SET PROBLEM: Gather all lines from the material that contain "Python".

DATA FOR PROCESSING:
------------------------------------------------------------

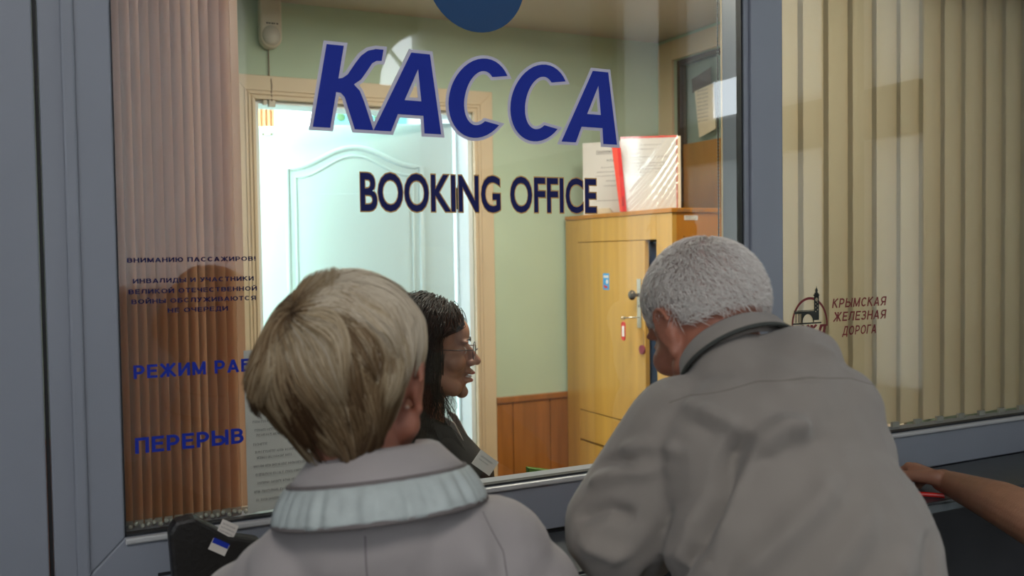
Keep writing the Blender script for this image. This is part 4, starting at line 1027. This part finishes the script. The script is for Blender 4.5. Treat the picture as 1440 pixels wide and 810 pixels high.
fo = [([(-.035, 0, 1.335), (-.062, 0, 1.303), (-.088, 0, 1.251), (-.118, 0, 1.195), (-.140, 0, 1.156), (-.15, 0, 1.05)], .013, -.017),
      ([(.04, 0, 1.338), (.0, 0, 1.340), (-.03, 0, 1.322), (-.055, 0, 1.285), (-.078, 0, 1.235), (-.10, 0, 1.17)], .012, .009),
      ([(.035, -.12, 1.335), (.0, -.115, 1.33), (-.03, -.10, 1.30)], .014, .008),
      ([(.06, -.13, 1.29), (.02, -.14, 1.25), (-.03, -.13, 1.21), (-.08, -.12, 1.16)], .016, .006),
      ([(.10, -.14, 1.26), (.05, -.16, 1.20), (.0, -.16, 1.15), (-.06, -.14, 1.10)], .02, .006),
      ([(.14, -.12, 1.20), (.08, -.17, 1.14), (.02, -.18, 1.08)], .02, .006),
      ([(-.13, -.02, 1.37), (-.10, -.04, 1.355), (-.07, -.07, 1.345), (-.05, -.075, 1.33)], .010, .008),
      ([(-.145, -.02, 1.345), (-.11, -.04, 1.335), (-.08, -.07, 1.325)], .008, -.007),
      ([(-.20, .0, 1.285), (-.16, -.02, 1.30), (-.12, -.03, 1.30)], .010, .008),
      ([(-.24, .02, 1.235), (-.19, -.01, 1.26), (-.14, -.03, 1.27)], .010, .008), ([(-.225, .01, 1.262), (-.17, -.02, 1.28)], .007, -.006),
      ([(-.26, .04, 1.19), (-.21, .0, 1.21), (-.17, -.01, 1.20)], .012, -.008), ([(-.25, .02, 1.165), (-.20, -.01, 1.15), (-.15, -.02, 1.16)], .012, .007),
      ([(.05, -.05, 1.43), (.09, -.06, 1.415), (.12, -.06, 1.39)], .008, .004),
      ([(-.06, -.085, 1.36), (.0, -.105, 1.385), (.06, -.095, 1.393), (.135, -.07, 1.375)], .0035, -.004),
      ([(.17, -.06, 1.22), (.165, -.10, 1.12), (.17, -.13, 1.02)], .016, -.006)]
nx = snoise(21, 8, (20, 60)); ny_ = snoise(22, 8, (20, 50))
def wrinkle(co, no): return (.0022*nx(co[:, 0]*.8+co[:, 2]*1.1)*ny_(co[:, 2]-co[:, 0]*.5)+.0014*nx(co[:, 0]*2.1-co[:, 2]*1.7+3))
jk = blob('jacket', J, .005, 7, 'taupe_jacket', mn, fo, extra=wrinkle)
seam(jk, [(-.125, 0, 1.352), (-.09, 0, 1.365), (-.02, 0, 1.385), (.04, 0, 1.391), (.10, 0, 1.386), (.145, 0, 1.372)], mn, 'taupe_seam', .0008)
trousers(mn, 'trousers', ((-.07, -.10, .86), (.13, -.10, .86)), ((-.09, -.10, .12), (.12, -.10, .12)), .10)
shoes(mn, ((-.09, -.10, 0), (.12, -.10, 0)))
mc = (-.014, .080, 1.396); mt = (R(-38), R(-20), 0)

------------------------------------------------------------

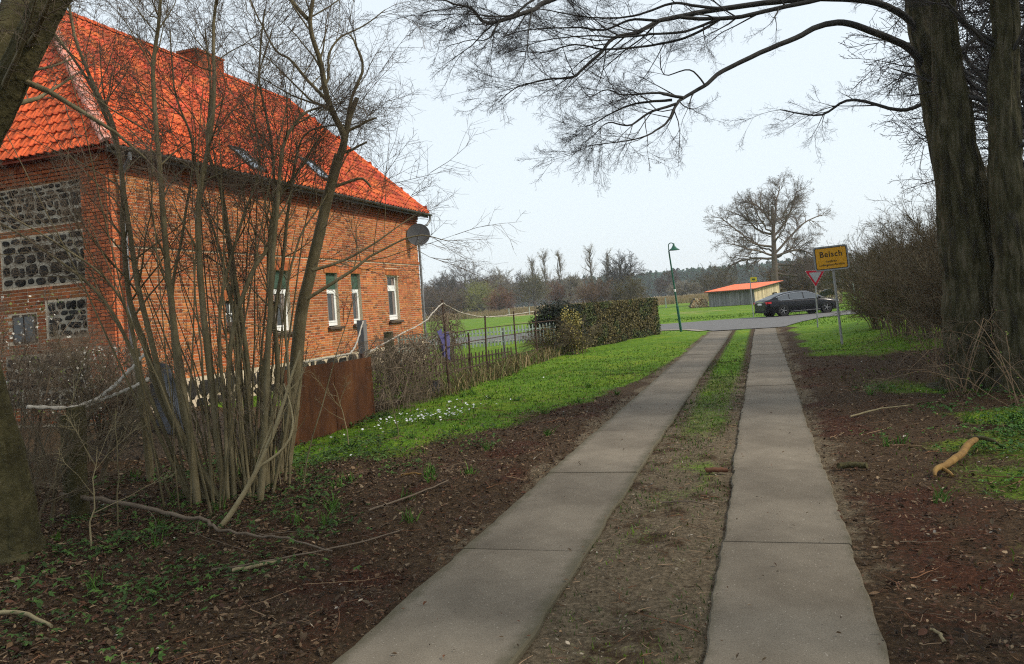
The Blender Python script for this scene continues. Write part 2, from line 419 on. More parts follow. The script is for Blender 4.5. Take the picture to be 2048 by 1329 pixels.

------------------------------------------------------------

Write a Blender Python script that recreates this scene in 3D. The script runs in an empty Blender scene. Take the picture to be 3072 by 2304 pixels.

------------------------------------------------------------

FULL SOLUTION:
The Blender Python script for this scene continues. Write part 2, from line 419 on. More parts follow. The script is for Blender 4.5. Take the picture to be 2048 by 1329 pixels.
Write a Blender Python script that recreates this scene in 3D. The script runs in an empty Blender scene. Take the picture to be 3072 by 2304 pixels.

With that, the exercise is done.